## TASK DIRECTIONS
Every line must be returned precisely as it is written.

## INFORMATION PROVIDED
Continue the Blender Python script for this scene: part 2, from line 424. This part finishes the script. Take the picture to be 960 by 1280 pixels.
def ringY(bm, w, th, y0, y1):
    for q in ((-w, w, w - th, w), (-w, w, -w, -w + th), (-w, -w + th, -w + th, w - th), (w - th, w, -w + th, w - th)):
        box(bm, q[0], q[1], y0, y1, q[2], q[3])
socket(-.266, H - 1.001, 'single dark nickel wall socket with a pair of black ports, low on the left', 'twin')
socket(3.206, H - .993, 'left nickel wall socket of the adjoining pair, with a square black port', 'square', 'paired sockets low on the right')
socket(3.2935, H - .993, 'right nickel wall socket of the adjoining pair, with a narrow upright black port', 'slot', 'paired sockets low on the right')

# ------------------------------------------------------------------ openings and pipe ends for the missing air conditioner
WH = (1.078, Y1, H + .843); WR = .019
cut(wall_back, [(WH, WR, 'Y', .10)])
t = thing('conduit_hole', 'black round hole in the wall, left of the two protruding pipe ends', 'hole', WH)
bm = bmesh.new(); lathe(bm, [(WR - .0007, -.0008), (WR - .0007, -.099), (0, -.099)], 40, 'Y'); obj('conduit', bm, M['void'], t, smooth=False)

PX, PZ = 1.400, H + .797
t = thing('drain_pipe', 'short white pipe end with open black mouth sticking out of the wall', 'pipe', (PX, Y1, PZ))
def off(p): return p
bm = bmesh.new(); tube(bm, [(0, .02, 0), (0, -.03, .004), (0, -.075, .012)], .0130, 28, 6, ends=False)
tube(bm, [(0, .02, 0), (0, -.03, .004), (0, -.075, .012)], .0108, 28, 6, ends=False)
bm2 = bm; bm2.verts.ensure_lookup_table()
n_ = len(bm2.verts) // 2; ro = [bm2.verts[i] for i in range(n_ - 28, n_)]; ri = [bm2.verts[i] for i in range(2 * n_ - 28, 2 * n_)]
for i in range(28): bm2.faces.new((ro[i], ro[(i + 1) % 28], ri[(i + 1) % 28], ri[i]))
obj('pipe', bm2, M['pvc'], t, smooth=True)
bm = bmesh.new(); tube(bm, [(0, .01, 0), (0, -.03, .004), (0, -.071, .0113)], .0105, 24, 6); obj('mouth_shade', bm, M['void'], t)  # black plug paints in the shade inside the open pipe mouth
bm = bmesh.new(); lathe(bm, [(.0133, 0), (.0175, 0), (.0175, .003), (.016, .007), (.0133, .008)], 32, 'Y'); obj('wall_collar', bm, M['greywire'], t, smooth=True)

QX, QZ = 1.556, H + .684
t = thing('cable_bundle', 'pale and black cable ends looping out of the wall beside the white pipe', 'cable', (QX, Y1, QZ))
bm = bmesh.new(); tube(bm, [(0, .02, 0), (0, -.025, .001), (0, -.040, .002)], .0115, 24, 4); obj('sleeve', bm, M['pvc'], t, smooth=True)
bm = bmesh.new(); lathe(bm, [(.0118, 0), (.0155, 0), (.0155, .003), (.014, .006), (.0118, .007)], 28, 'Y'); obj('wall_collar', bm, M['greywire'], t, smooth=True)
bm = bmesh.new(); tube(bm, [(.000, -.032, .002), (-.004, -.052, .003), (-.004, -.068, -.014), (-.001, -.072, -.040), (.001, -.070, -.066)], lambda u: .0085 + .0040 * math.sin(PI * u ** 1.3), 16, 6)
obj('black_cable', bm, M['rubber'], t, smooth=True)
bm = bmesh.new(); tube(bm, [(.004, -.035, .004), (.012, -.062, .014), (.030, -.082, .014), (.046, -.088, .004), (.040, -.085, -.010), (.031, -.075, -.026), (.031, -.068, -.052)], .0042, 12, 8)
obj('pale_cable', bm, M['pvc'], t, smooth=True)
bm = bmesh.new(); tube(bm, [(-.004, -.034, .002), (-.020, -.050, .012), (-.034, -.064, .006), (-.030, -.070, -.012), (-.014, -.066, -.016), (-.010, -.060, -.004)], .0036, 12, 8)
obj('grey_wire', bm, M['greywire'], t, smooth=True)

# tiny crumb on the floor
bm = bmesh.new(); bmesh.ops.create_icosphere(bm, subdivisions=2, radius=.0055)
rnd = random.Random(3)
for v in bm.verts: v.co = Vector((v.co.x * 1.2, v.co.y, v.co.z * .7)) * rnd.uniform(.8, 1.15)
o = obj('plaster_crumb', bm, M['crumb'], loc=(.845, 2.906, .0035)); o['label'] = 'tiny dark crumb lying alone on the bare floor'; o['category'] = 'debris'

## SOLUTION BELOW
Continue the Blender Python script for this scene: part 2, from line 424. This part finishes the script. Take the picture to be 960 by 1280 pixels.
def ringY(bm, w, th, y0, y1):
    for q in ((-w, w, w - th, w), (-w, w, -w, -w + th), (-w, -w + th, -w + th, w - th), (w - th, w, -w + th, w - th)):
        box(bm, q[0], q[1], y0, y1, q[2], q[3])
socket(-.266, H - 1.001, 'single dark nickel wall socket with a pair of black ports, low on the left', 'twin')
socket(3.206, H - .993, 'left nickel wall socket of the adjoining pair, with a square black port', 'square', 'paired sockets low on the right')
socket(3.2935, H - .993, 'right nickel wall socket of the adjoining pair, with a narrow upright black port', 'slot', 'paired sockets low on the right')

# ------------------------------------------------------------------ openings and pipe ends for the missing air conditioner
WH = (1.078, Y1, H + .843); WR = .019
cut(wall_back, [(WH, WR, 'Y', .10)])
t = thing('conduit_hole', 'black round hole in the wall, left of the two protruding pipe ends', 'hole', WH)
bm = bmesh.new(); lathe(bm, [(WR - .0007, -.0008), (WR - .0007, -.099), (0, -.099)], 40, 'Y'); obj('conduit', bm, M['void'], t, smooth=False)

PX, PZ = 1.400, H + .797
t = thing('drain_pipe', 'short white pipe end with open black mouth sticking out of the wall', 'pipe', (PX, Y1, PZ))
def off(p): return p
bm = bmesh.new(); tube(bm, [(0, .02, 0), (0, -.03, .004), (0, -.075, .012)], .0130, 28, 6, ends=False)
tube(bm, [(0, .02, 0), (0, -.03, .004), (0, -.075, .012)], .0108, 28, 6, ends=False)
bm2 = bm; bm2.verts.ensure_lookup_table()
n_ = len(bm2.verts) // 2; ro = [bm2.verts[i] for i in range(n_ - 28, n_)]; ri = [bm2.verts[i] for i in range(2 * n_ - 28, 2 * n_)]
for i in range(28): bm2.faces.new((ro[i], ro[(i + 1) % 28], ri[(i + 1) % 28], ri[i]))
obj('pipe', bm2, M['pvc'], t, smooth=True)
bm = bmesh.new(); tube(bm, [(0, .01, 0), (0, -.03, .004), (0, -.071, .0113)], .0105, 24, 6); obj('mouth_shade', bm, M['void'], t)  # black plug paints in the shade inside the open pipe mouth
bm = bmesh.new(); lathe(bm, [(.0133, 0), (.0175, 0), (.0175, .003), (.016, .007), (.0133, .008)], 32, 'Y'); obj('wall_collar', bm, M['greywire'], t, smooth=True)

QX, QZ = 1.556, H + .684
t = thing('cable_bundle', 'pale and black cable ends looping out of the wall beside the white pipe', 'cable', (QX, Y1, QZ))
bm = bmesh.new(); tube(bm, [(0, .02, 0), (0, -.025, .001), (0, -.040, .002)], .0115, 24, 4); obj('sleeve', bm, M['pvc'], t, smooth=True)
bm = bmesh.new(); lathe(bm, [(.0118, 0), (.0155, 0), (.0155, .003), (.014, .006), (.0118, .007)], 28, 'Y'); obj('wall_collar', bm, M['greywire'], t, smooth=True)
bm = bmesh.new(); tube(bm, [(.000, -.032, .002), (-.004, -.052, .003), (-.004, -.068, -.014), (-.001, -.072, -.040), (.001, -.070, -.066)], lambda u: .0085 + .0040 * math.sin(PI * u ** 1.3), 16, 6)
obj('black_cable', bm, M['rubber'], t, smooth=True)
bm = bmesh.new(); tube(bm, [(.004, -.035, .004), (.012, -.062, .014), (.030, -.082, .014), (.046, -.088, .004), (.040, -.085, -.010), (.031, -.075, -.026), (.031, -.068, -.052)], .0042, 12, 8)
obj('pale_cable', bm, M['pvc'], t, smooth=True)
bm = bmesh.new(); tube(bm, [(-.004, -.034, .002), (-.020, -.050, .012), (-.034, -.064, .006), (-.030, -.070, -.012), (-.014, -.066, -.016), (-.010, -.060, -.004)], .0036, 12, 8)
obj('grey_wire', bm, M['greywire'], t, smooth=True)

# tiny crumb on the floor
bm = bmesh.new(); bmesh.ops.create_icosphere(bm, subdivisions=2, radius=.0055)
rnd = random.Random(3)
for v in bm.verts: v.co = Vector((v.co.x * 1.2, v.co.y, v.co.z * .7)) * rnd.uniform(.8, 1.15)
o = obj('plaster_crumb', bm, M['crumb'], loc=(.845, 2.906, .0035)); o['label'] = 'tiny dark crumb lying alone on the bare floor'; o['category'] = 'debris'